TASK REQUIREMENTS: Extract all of the data and reproduce it precisely.

Records from a data source:
____
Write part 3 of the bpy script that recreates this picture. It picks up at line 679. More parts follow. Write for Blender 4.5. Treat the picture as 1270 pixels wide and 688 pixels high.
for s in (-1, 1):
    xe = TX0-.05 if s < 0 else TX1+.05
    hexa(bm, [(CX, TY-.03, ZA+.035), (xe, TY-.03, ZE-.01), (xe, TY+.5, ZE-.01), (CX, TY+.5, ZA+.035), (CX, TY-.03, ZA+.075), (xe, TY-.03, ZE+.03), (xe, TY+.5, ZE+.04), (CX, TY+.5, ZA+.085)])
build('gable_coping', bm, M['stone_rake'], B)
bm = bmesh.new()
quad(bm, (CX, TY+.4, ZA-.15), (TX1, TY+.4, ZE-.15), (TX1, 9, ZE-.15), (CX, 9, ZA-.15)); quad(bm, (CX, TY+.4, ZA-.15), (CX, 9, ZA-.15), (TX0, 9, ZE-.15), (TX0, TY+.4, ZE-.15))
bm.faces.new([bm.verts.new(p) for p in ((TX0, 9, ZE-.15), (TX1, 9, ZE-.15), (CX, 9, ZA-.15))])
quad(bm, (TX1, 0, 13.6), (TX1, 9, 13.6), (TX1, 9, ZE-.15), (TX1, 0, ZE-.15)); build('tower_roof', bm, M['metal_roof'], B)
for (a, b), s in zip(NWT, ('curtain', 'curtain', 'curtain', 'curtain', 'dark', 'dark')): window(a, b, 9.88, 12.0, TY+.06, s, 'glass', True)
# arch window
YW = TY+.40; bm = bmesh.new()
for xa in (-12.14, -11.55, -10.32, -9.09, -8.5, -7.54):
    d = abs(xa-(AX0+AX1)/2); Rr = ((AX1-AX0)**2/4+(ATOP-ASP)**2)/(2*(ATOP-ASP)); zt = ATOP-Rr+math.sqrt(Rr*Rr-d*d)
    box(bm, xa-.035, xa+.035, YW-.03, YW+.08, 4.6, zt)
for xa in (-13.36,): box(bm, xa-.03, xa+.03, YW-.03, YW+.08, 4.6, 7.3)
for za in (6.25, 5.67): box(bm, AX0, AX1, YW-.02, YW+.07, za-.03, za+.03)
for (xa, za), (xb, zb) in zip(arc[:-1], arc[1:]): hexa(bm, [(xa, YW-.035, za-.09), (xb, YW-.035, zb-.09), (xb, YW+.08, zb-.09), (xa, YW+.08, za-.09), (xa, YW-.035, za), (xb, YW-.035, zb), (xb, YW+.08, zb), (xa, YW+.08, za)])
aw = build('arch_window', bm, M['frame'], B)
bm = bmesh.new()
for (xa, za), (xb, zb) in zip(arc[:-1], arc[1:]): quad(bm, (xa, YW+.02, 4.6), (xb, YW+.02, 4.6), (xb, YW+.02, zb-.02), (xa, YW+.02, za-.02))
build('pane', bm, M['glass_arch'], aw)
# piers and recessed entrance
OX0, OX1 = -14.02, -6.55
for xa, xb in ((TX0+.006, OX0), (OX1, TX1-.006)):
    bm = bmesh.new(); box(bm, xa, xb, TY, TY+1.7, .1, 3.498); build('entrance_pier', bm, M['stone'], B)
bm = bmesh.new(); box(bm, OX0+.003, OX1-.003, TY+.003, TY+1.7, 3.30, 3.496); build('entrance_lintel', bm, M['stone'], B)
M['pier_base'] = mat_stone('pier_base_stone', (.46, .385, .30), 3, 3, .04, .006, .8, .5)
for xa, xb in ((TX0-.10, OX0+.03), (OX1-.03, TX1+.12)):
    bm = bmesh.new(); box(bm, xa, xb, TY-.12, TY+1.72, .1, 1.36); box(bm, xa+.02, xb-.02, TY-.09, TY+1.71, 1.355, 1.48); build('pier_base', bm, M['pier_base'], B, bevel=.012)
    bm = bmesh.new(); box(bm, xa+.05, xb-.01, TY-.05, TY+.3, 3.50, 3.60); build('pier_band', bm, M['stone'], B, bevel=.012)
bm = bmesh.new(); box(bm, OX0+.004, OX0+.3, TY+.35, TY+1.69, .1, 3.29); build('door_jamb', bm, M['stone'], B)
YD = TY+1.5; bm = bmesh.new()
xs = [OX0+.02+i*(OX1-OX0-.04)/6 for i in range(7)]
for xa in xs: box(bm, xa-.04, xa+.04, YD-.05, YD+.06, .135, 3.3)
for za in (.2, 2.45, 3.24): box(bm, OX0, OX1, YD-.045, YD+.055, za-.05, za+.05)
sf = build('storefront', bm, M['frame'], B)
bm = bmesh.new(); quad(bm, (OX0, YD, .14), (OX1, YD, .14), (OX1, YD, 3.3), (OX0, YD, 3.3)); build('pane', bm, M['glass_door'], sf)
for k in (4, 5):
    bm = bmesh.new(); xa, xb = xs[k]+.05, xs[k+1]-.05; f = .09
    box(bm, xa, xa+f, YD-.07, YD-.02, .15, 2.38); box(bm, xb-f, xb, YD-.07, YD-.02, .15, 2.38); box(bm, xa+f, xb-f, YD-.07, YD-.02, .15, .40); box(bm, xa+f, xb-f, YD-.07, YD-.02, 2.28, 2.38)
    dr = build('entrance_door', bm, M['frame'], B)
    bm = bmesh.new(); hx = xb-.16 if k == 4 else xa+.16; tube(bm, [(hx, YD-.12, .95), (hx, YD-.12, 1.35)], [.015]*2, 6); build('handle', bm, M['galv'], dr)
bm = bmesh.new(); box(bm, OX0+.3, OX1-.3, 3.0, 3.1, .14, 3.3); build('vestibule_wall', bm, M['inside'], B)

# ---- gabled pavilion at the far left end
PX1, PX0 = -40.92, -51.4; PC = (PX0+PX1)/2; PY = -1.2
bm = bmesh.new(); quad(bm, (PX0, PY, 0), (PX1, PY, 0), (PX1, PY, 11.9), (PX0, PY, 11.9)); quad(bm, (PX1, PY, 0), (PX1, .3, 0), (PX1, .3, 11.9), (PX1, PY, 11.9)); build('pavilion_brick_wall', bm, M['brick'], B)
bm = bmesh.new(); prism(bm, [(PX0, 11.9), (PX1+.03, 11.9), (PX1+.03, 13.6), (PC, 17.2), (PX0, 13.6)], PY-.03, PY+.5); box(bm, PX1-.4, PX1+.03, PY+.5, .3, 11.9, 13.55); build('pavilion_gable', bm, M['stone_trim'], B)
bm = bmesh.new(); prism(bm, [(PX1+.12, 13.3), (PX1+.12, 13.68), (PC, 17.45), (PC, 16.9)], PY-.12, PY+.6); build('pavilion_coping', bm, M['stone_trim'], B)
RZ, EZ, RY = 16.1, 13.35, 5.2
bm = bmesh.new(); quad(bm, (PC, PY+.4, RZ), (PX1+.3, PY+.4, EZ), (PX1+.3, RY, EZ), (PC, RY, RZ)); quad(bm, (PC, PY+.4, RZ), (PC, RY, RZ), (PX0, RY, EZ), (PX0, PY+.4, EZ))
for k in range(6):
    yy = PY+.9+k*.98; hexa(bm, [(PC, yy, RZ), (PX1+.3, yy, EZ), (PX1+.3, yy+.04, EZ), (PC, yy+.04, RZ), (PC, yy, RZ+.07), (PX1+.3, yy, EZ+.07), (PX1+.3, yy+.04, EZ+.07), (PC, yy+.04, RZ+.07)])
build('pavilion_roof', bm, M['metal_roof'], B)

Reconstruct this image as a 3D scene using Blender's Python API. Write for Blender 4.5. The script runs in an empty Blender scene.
____
SOLVED EXERCISE:
Write part 3 of the bpy script that recreates this picture. It picks up at line 679. More parts follow. Write for Blender 4.5. Treat the picture as 1270 pixels wide and 688 pixels high.
for s in (-1, 1):
    xe = TX0-.05 if s < 0 else TX1+.05
    hexa(bm, [(CX, TY-.03, ZA+.035), (xe, TY-.03, ZE-.01), (xe, TY+.5, ZE-.01), (CX, TY+.5, ZA+.035), (CX, TY-.03, ZA+.075), (xe, TY-.03, ZE+.03), (xe, TY+.5, ZE+.04), (CX, TY+.5, ZA+.085)])
build('gable_coping', bm, M['stone_rake'], B)
bm = bmesh.new()
quad(bm, (CX, TY+.4, ZA-.15), (TX1, TY+.4, ZE-.15), (TX1, 9, ZE-.15), (CX, 9, ZA-.15)); quad(bm, (CX, TY+.4, ZA-.15), (CX, 9, ZA-.15), (TX0, 9, ZE-.15), (TX0, TY+.4, ZE-.15))
bm.faces.new([bm.verts.new(p) for p in ((TX0, 9, ZE-.15), (TX1, 9, ZE-.15), (CX, 9, ZA-.15))])
quad(bm, (TX1, 0, 13.6), (TX1, 9, 13.6), (TX1, 9, ZE-.15), (TX1, 0, ZE-.15)); build('tower_roof', bm, M['metal_roof'], B)
for (a, b), s in zip(NWT, ('curtain', 'curtain', 'curtain', 'curtain', 'dark', 'dark')): window(a, b, 9.88, 12.0, TY+.06, s, 'glass', True)
# arch window
YW = TY+.40; bm = bmesh.new()
for xa in (-12.14, -11.55, -10.32, -9.09, -8.5, -7.54):
    d = abs(xa-(AX0+AX1)/2); Rr = ((AX1-AX0)**2/4+(ATOP-ASP)**2)/(2*(ATOP-ASP)); zt = ATOP-Rr+math.sqrt(Rr*Rr-d*d)
    box(bm, xa-.035, xa+.035, YW-.03, YW+.08, 4.6, zt)
for xa in (-13.36,): box(bm, xa-.03, xa+.03, YW-.03, YW+.08, 4.6, 7.3)
for za in (6.25, 5.67): box(bm, AX0, AX1, YW-.02, YW+.07, za-.03, za+.03)
for (xa, za), (xb, zb) in zip(arc[:-1], arc[1:]): hexa(bm, [(xa, YW-.035, za-.09), (xb, YW-.035, zb-.09), (xb, YW+.08, zb-.09), (xa, YW+.08, za-.09), (xa, YW-.035, za), (xb, YW-.035, zb), (xb, YW+.08, zb), (xa, YW+.08, za)])
aw = build('arch_window', bm, M['frame'], B)
bm = bmesh.new()
for (xa, za), (xb, zb) in zip(arc[:-1], arc[1:]): quad(bm, (xa, YW+.02, 4.6), (xb, YW+.02, 4.6), (xb, YW+.02, zb-.02), (xa, YW+.02, za-.02))
build('pane', bm, M['glass_arch'], aw)
# piers and recessed entrance
OX0, OX1 = -14.02, -6.55
for xa, xb in ((TX0+.006, OX0), (OX1, TX1-.006)):
    bm = bmesh.new(); box(bm, xa, xb, TY, TY+1.7, .1, 3.498); build('entrance_pier', bm, M['stone'], B)
bm = bmesh.new(); box(bm, OX0+.003, OX1-.003, TY+.003, TY+1.7, 3.30, 3.496); build('entrance_lintel', bm, M['stone'], B)
M['pier_base'] = mat_stone('pier_base_stone', (.46, .385, .30), 3, 3, .04, .006, .8, .5)
for xa, xb in ((TX0-.10, OX0+.03), (OX1-.03, TX1+.12)):
    bm = bmesh.new(); box(bm, xa, xb, TY-.12, TY+1.72, .1, 1.36); box(bm, xa+.02, xb-.02, TY-.09, TY+1.71, 1.355, 1.48); build('pier_base', bm, M['pier_base'], B, bevel=.012)
    bm = bmesh.new(); box(bm, xa+.05, xb-.01, TY-.05, TY+.3, 3.50, 3.60); build('pier_band', bm, M['stone'], B, bevel=.012)
bm = bmesh.new(); box(bm, OX0+.004, OX0+.3, TY+.35, TY+1.69, .1, 3.29); build('door_jamb', bm, M['stone'], B)
YD = TY+1.5; bm = bmesh.new()
xs = [OX0+.02+i*(OX1-OX0-.04)/6 for i in range(7)]
for xa in xs: box(bm, xa-.04, xa+.04, YD-.05, YD+.06, .135, 3.3)
for za in (.2, 2.45, 3.24): box(bm, OX0, OX1, YD-.045, YD+.055, za-.05, za+.05)
sf = build('storefront', bm, M['frame'], B)
bm = bmesh.new(); quad(bm, (OX0, YD, .14), (OX1, YD, .14), (OX1, YD, 3.3), (OX0, YD, 3.3)); build('pane', bm, M['glass_door'], sf)
for k in (4, 5):
    bm = bmesh.new(); xa, xb = xs[k]+.05, xs[k+1]-.05; f = .09
    box(bm, xa, xa+f, YD-.07, YD-.02, .15, 2.38); box(bm, xb-f, xb, YD-.07, YD-.02, .15, 2.38); box(bm, xa+f, xb-f, YD-.07, YD-.02, .15, .40); box(bm, xa+f, xb-f, YD-.07, YD-.02, 2.28, 2.38)
    dr = build('entrance_door', bm, M['frame'], B)
    bm = bmesh.new(); hx = xb-.16 if k == 4 else xa+.16; tube(bm, [(hx, YD-.12, .95), (hx, YD-.12, 1.35)], [.015]*2, 6); build('handle', bm, M['galv'], dr)
bm = bmesh.new(); box(bm, OX0+.3, OX1-.3, 3.0, 3.1, .14, 3.3); build('vestibule_wall', bm, M['inside'], B)

# ---- gabled pavilion at the far left end
PX1, PX0 = -40.92, -51.4; PC = (PX0+PX1)/2; PY = -1.2
bm = bmesh.new(); quad(bm, (PX0, PY, 0), (PX1, PY, 0), (PX1, PY, 11.9), (PX0, PY, 11.9)); quad(bm, (PX1, PY, 0), (PX1, .3, 0), (PX1, .3, 11.9), (PX1, PY, 11.9)); build('pavilion_brick_wall', bm, M['brick'], B)
bm = bmesh.new(); prism(bm, [(PX0, 11.9), (PX1+.03, 11.9), (PX1+.03, 13.6), (PC, 17.2), (PX0, 13.6)], PY-.03, PY+.5); box(bm, PX1-.4, PX1+.03, PY+.5, .3, 11.9, 13.55); build('pavilion_gable', bm, M['stone_trim'], B)
bm = bmesh.new(); prism(bm, [(PX1+.12, 13.3), (PX1+.12, 13.68), (PC, 17.45), (PC, 16.9)], PY-.12, PY+.6); build('pavilion_coping', bm, M['stone_trim'], B)
RZ, EZ, RY = 16.1, 13.35, 5.2
bm = bmesh.new(); quad(bm, (PC, PY+.4, RZ), (PX1+.3, PY+.4, EZ), (PX1+.3, RY, EZ), (PC, RY, RZ)); quad(bm, (PC, PY+.4, RZ), (PC, RY, RZ), (PX0, RY, EZ), (PX0, PY+.4, EZ))
for k in range(6):
    yy = PY+.9+k*.98; hexa(bm, [(PC, yy, RZ), (PX1+.3, yy, EZ), (PX1+.3, yy+.04, EZ), (PC, yy+.04, RZ), (PC, yy, RZ+.07), (PX1+.3, yy, EZ+.07), (PX1+.3, yy+.04, EZ+.07), (PC, yy+.04, RZ+.07)])
build('pavilion_roof', bm, M['metal_roof'], B)

Reconstruct this image as a 3D scene using Blender's Python API. Write for Blender 4.5. The script runs in an empty Blender scene.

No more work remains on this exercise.